What is a triple-net (NNN) lease?

A lease where the tenant pays the three "nets" — property taxes, insurance, and maintenance/CAM — on top of base rent, so the landlord collects rent closer to net with little day-to-day management. Single-tenant net-lease assets trade largely on the tenant's credit and the lease terms, not on operations.

What is rent coverage, and how does it differ from DSCR?

Rent coverage is the tenant's EBITDAR divided by the annual rent — how many times the tenant's earnings (before interest, taxes, depreciation, amortization, and rent) cover the rent it owes you. It measures the TENANT's ability to pay; institutional net-lease buyers want roughly 1.5–2.0×, and near or below 1.0× the rent consumes most of the tenant's cash flow. DSCR is a different metric on a different party — the property's NOI divided by YOUR annual loan payment — and has nothing to do with tenant earnings. (DSCR has its own calculator.)

How do rent escalators affect coverage and value?

Escalators — fixed annual bumps or CPI — grow the rent over the term, which raises total and average rent and supports a higher price. But against a flat tenant EBITDAR, rent coverage DECLINES year over year, so a long term with steep bumps steadily erodes the cushion. A flat lease loses ground to inflation, and above-market in-place rent can mark down at renewal — so the escalation structure is a real part of what you're buying.

How do you calculate NNN rent with annual escalations?

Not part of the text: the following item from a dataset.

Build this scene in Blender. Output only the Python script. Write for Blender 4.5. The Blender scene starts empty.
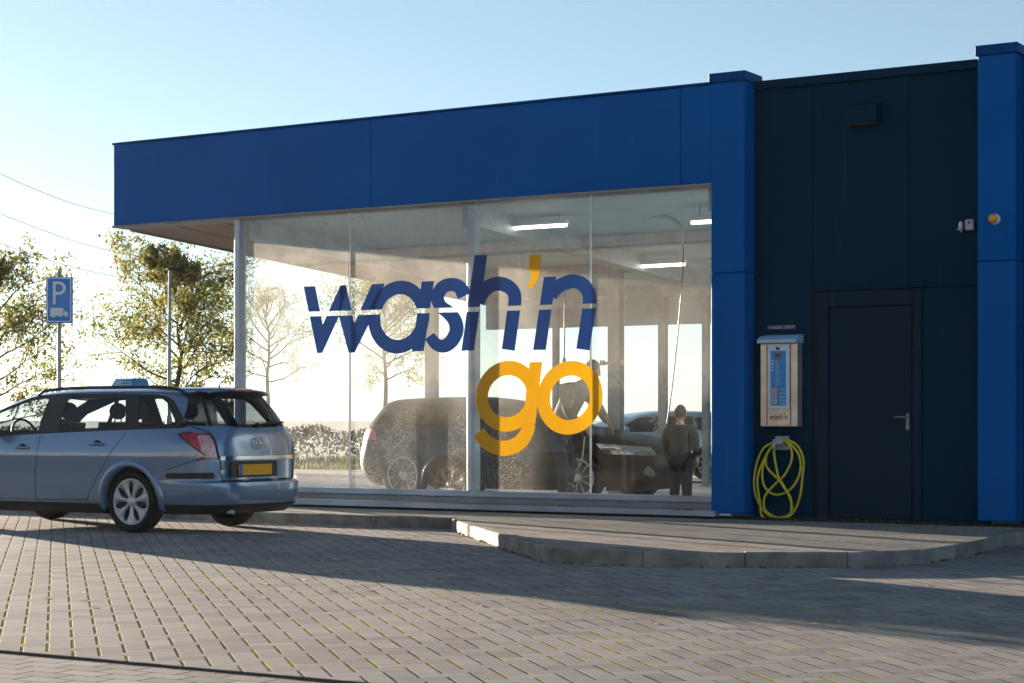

Grow the base rent each year by the escalator: Year N rent = base rent × (1 + escalator)^(N−1). A $700,000 rent at 3% escalators is about $811,000 by year 6. Total and average rent over the term rise with the bumps — but against flat tenant earnings, rent coverage falls each year, so model both the income and the coverage.

What is effective rent on a triple-net lease?

Effective rent is the average rent actually realized over the term after escalators and any free-rent or concessions — a truer comparison figure than the face (starting) rent. A lease with steep escalators has a higher effective rent than its starting rent suggests; one with months of free rent has a lower effective rent than its face rate.